Why issuing ₦10,000 and ₦20,000 notes is a dangerous move
Business/Economy

Why issuing ₦10,000 and ₦20,000 notes is a dangerous move

adminemytrends
Writer
11/12/2025
4 min read
2.5k views

A recent push by Quantus Economics to have the Central Bank of Nigeria (CBN) issue ₦10,000 and ₦20,000 notes has stirred up fresh debate in Nigeria’s economy. While the idea is touted as a way to make the naira easier to carry in an era of runaway prices, issuing such high denomination bills should be a definite no go for the government.

Why high value notes may seem practical

In their report, Quantus Economics argued that Nigeria’s highest note, the ₦1,000 bill, has lost much of its purchasing power, making it cumbersome for everyday transactions. They claim that carrying bulky stacks of low value notes slows trade, increases cash handling costs for banks and businesses, and poses security risks.

The report also emphasised that issuing larger notes is not inherently inflationary; rather, inflation is driven by cost push (rising input prices) and demand pull (high demand relative to supply).

Why this move threatens inflation and financial stability

Despite the argument for convenience, introducing ₦10,000 and ₦20,000 notes at this time carries heavy risks.

  • Inflation signal: A major concern is the signal it sends. Larger bills often correlate with inflationary expectations and currency crises. Workers and small traders already facing shrinking purchasing power may interpret this as a sign of further devaluation or higher prices. The Nigeria Labour Congress (NLC) and the Organised Private Sector (OPS) have warned that the policy is elitist and may worsen inflation.

  • Corruption and cash hoarding: Higher value notes make cash hoarding, money laundering, and off book transactions easier. That undermines the CBN’s long standing cashless economy push, which aims to boost traceability and reduce corruption. The OPS pointed out that at the current minimum wage of ₦70,000, a worker would receive just three ₦20,000 notes and one smaller bill if this policy were adopted, which is hardly equitable.

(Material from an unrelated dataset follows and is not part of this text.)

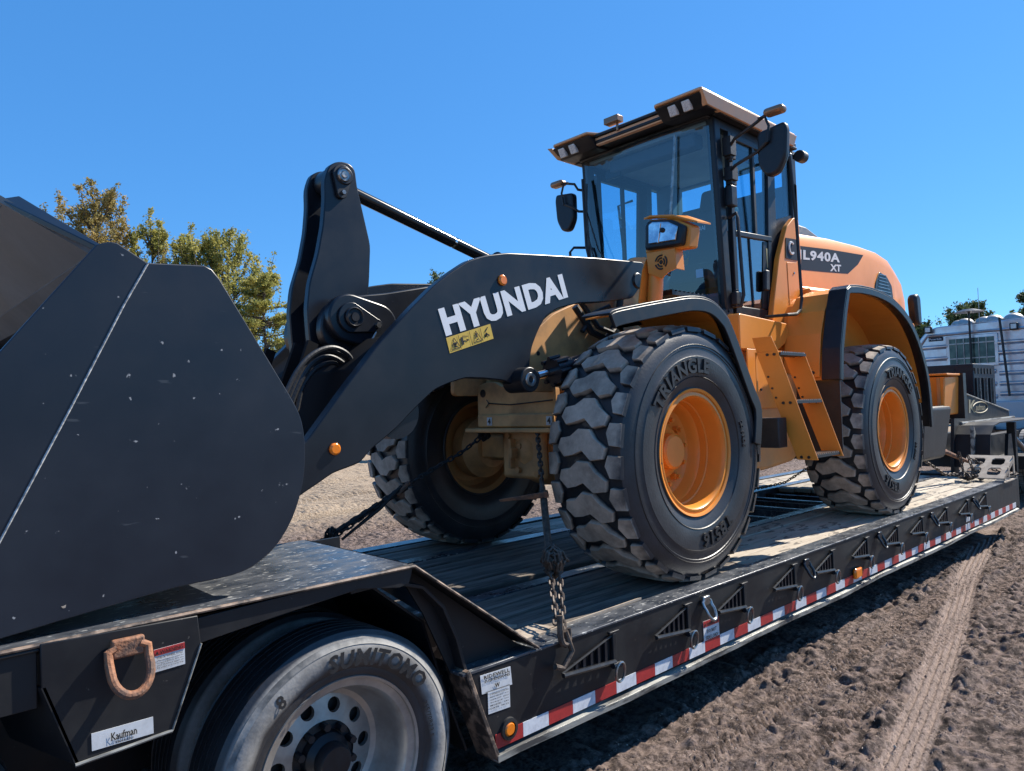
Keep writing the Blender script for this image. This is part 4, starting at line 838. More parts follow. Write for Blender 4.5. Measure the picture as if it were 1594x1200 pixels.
# ---- headlamp masts
for s in (-1, 1):
    def X(x, yo, z): return (x, s*yo, z)
    HM = mk('headlamp_mast', G().tube([X(.20, .78, 1.60), X(.23, .78, 1.80), X(.27, .78, 2.0)], .048, 20), M['orange'], LD, smooth=True)
    if s < 0: plate = xz([(1003, 472), (1006, 420), (1012, 402), (1030, 402), (1040, 440), (1034, 468), (1022, 470), (1022, 452), (1012, 448), (1006, 472)], -.76)
    else: plate = [(p[0], p[1]) for p in plate]
    mk('mast_plate', G().py([(plate[0][0]-.02, plate[0][1]), (plate[1][0], plate[1][1]), (plate[2][0], plate[2][1]), (plate[3][0], plate[3][1]), (plate[3][0], plate[3][1]-.25), (plate[3][0]-.03, plate[0][1])], s*.73, s*.725), M['orange'], HM)
    bq = [at(1006, 394, x=.185), at(1050, 386, x=.185), at(1053, 418, x=.185), at(1040, 424, x=.185), at(1030, 434, x=.185), at(1009, 426, x=.185)] if s < 0 else bq
    bq_ = [np.array((q[0], s*abs(q[1]), q[2])) for q in bq]
    SB = mk('speaker_bracket', G().ext(bq_, (.006, 0, 0)).ext([bq_[1], bq_[2], bq_[2]+np.array((.09, 0, 0)), bq_[1]+np.array((.09, 0, 0))], (0, .005, 0)), M['orange'], HM, bevel=.003)
    cc = np.array(at(1029, 408, x=.183)); cc[1] = s*abs(cc[1]); g = G()
    for rr in (.008, .026, .043):
        for q in range(3 if rr > .02 else 1):
            t = np.linspace(q*2*pi/3+.25, (q+1)*2*pi/3-.25, 9) if rr > .02 else np.linspace(0, 2*pi, 12); g.tube([cc+np.array([0, rr*cos(k), rr*sin(k)]) for k in t], .0052, 5)
    mk('horn_slot', g, M['ink'], SB)
    # lamp housing: faces forward (towards -x), under a folded hood
    hx = .20
    if s < 0: hl = [at(1007, 350, x=hx), at(1007, 392, x=hx), at(1068, 383, x=hx), at(1072, 352, x=hx), at(1050, 342, x=hx), at(1015, 343, x=hx)]
    hl_ = [np.array((q[0], s*abs(q[1]), q[2])) for q in hl]
    mk('lamp_hood', G().ext([h-np.array([.0, 0, 0])+(h-sum(hl_)/6)*.10 for h in hl_], (.11, 0, .008)), M['orange'], HM, bevel=.012)
    g = G(); tp3 = sum(hl_)/6
    a0_, a1_, a2_ = hl_[5]+np.array([-.02, 0, .02]), hl_[4]+np.array([-.02, 0, .02]), hl_[3]+np.array([.02, s*.05, .015])
    g.ext([hl_[0]+np.array([-.03, 0, .03]), a0_, a1_, a2_, a2_+np.array([.15, 0, .01]), a1_+np.array([.16, 0, .02]), a0_+np.array([.16, 0, .02])], (0, 0, .010)); mk('hood_visor', g, M['orange'], HM)
    mk('lamp_body', G().ext([tp3+(h-tp3)*.96+np.array([-.035, 0, 0]) for h in hl_], (.05, 0, 0)), M['plastic'], HM, bevel=.015)
    ln = [tp3+(h-tp3)*.70+np.array([-.046, 0, .004]) for h in hl_]; mk('lamp_glass', G().ext(ln, (.012, 0, 0)), M['lens'], HM, bevel=.006)
    mk('lamp_divider', G().tube([ln[3]*.35+ln[5]*.65+np.array([-.003, 0, -.0]), ln[2]*.38+ln[1]*.62+np.array([-.003, 0, 0])], .004, 6), M['chrome'], HM)
    mk('lamp_bulb', G().ball(tuple(tp3+np.array([-.05, s*.0-.01, 0])), .016, .016, .016), M['plastic'], HM)
    mk('lamp_cable', G().tube([X(.20, .80, 1.93), X(.22, .83, 1.86), X(.30, .84, 1.84), X(.38, .80, 1.92)], .007, 6), M['rubber'], HM, smooth=True)
    st = G()
    st.box(.38, .78, *sorted((s*.62, s*.80)), 1.73, 1.755)
    for k in range(8): st.box(.38+.05*k, .40+.05*k, *sorted((s*.62, s*.80)), 1.755, 1.765)
    mk('top_step', st, M['plastic'], LD)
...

  • Harm to the informal economy: The informal economy, where cash remains dominant, would suffer. Many small scale traders operate in low ticket environments; for them, bigger bills do not solve the issue of shrinking real incomes. Instead, they risk being forced to deal in change or revert to informal barter.

  • Weak monetary context: Nigeria’s inflation remains high, the naira is depreciating, and public confidence in the currency is fragile. Introducing higher denomination notes without complementary reforms could worsen devaluation expectations and reduce trust in the monetary system.

Real world context and examples

When the ₦1,000 note was first introduced in 2005, it was worth about US$7 at the official rate; now it is worth less than 60 US cents. A kilogram of imported rice that cost around ₦150 then now sells for over ₦2,500. That reflects a massive loss in purchasing power, but printing bigger notes does not cure that loss, it only masks it.

Globally, some countries have introduced high denomination notes during inflationary periods, but the trend in most economies has been towards digital payments, cash reduction, and currency redenomination rather than creating bigger bills. Nigeria itself has invested in a cashless policy since 2011, aiming to shift the economy away from bulky cash transactions.

What should be done instead

Rather than issuing ₦10,000 and ₦20,000 notes, the government and CBN should prioritize:

  • Strengthening digital payments infrastructure so cash becomes less necessary, especially in the informal and rural sectors.

  • Tackling inflation by improving productivity, stabilising input costs, and fixing supply chains since high denominations cannot substitute for real value restoration.

  • Enhancing financial inclusion and literacy so that small businesses and individuals feel comfortable moving away from cash.

  • Considering a redenomination only when inflation and currency stability improve, not as a convenience measure.

  • Enforcing anti money laundering safeguards to prevent illicit flows if any changes in currency denomination are ever made.

The idea of issuing ₦10,000 and ₦20,000 notes may appeal on paper, as it would mean less cash to carry and lower printing costs, but in Nigeria’s current economic environment, it is more of a threat than a convenience. Issuing such high denominations when inflation is still raging, the currency is weak, and the informal economy depends on cash would be a misstep. For now, it should remain a no go area for policymakers, who ought instead to focus on strengthening monetary stability, digital payments, and inclusive economic growth.